The program achieved improved gender balance in typically male leadership roles, directly addressing the organisation's strategic objective. Women recruited through the transferable skills approach brought diverse perspectives, leadership styles, and capabilities that enriched decision-making and organisational culture. The presence of women in visible leadership positions created role models for other women in the organisation and demonstrated genuine commitment to diversity beyond entry-level programs.
Successful female employee stories became integrated into the organisation's Employee Value Proposition (EVP), providing authentic narratives that positioned the mining company as genuinely inclusive employer. These stories featuring women who successfully transitioned from other industries into mining leadership served multiple purposes: attracting other talented women considering similar moves, demonstrating to internal stakeholders that transferable skills hiring works, and differentiating the organisation's employer brand in competitive talent markets.

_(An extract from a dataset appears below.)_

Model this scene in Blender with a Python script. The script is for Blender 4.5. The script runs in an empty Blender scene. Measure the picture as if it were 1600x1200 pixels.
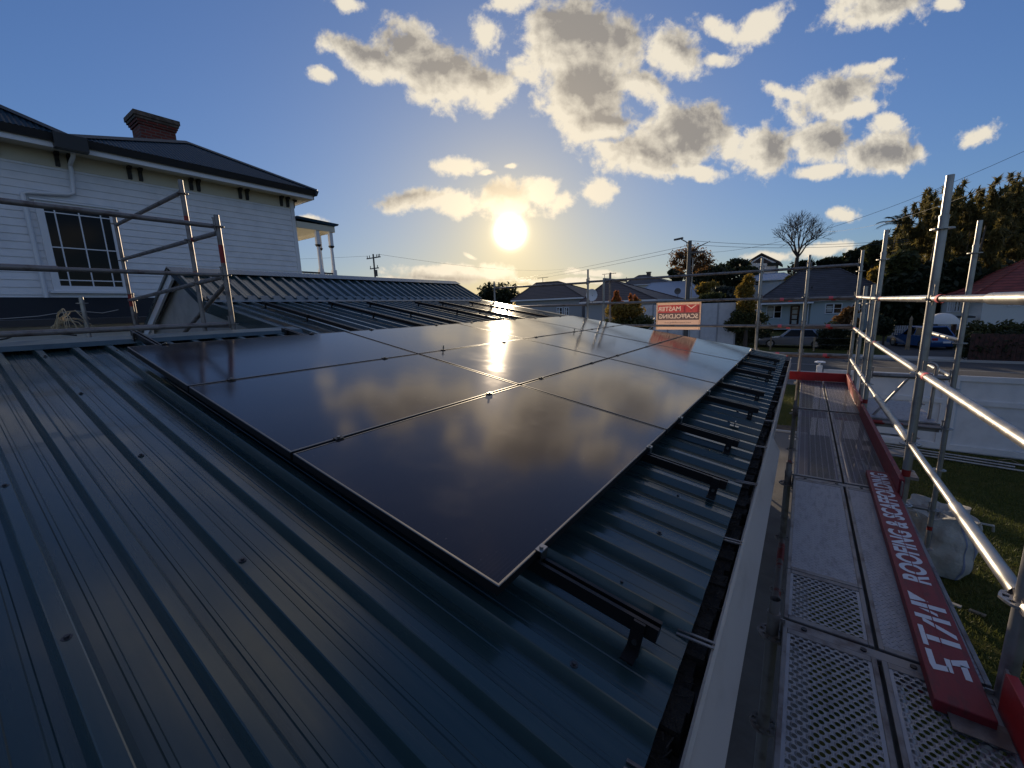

The integration of success stories into EVP represented sophisticated employer branding that moved beyond generic diversity statements to concrete evidence of women thriving in the organisation. Candidates from alternative industries could see themselves reflected in these narratives, reducing perceived risk of considering mining opportunities and increasing application and offer acceptance rates.
The repeatable framework enabled sustainable internal implementation without ongoing dependency on external support. Hiring managers who participated in the pilot became advocates and mentors for other managers beginning to use the approach. HR business partners gained confidence in supporting transferable skills hiring and could guide managers through role assessment and profile development. The toolkit materials provided scalable resources that could be accessed by any manager considering the approach.
The program reduced barriers to entry for talented women from alternative industries by addressing perceptions, providing clear pathways, and demonstrating genuine organisational commitment. Rather than women needing to "break in" to closed mining networks or acquire mining-specific credentials before being considered, the program opened accessible pathways based on leadership capability and transferable competencies.
The program demonstrated that achieving meaningful diversity at leadership levels requires systemic approach that challenges traditional hiring assumptions. The success validated that leadership capability is often more transferable across industries than commonly recognised, women bring valuable perspectives and capabilities from diverse industry experiences, structured onboarding and support enable successful transitions, and genuine commitment to diversity requires action beyond stated intentions.
The transferable skills methodology developed for gender diversity has broader applicability to other diversity dimensions and talent challenges. The framework could be applied to Indigenous representation, age diversity, disability inclusion, or addressing skills shortages by recruiting from adjacent industries. The competency-based assessment approach represents talent acquisition maturity evolution that focuses on potential and capability rather than narrow experience matching.
The program's expansion across the wider organisation demonstrated that pilot-based change management, testing, learning, refining, and building advocacy before scaling can achieve sustainable transformation that top-down mandates often fail to deliver. The mining organisation developed internal capability for innovative talent acquisition that positions them for ongoing competitive advantage in increasingly diverse and dynamic labor markets.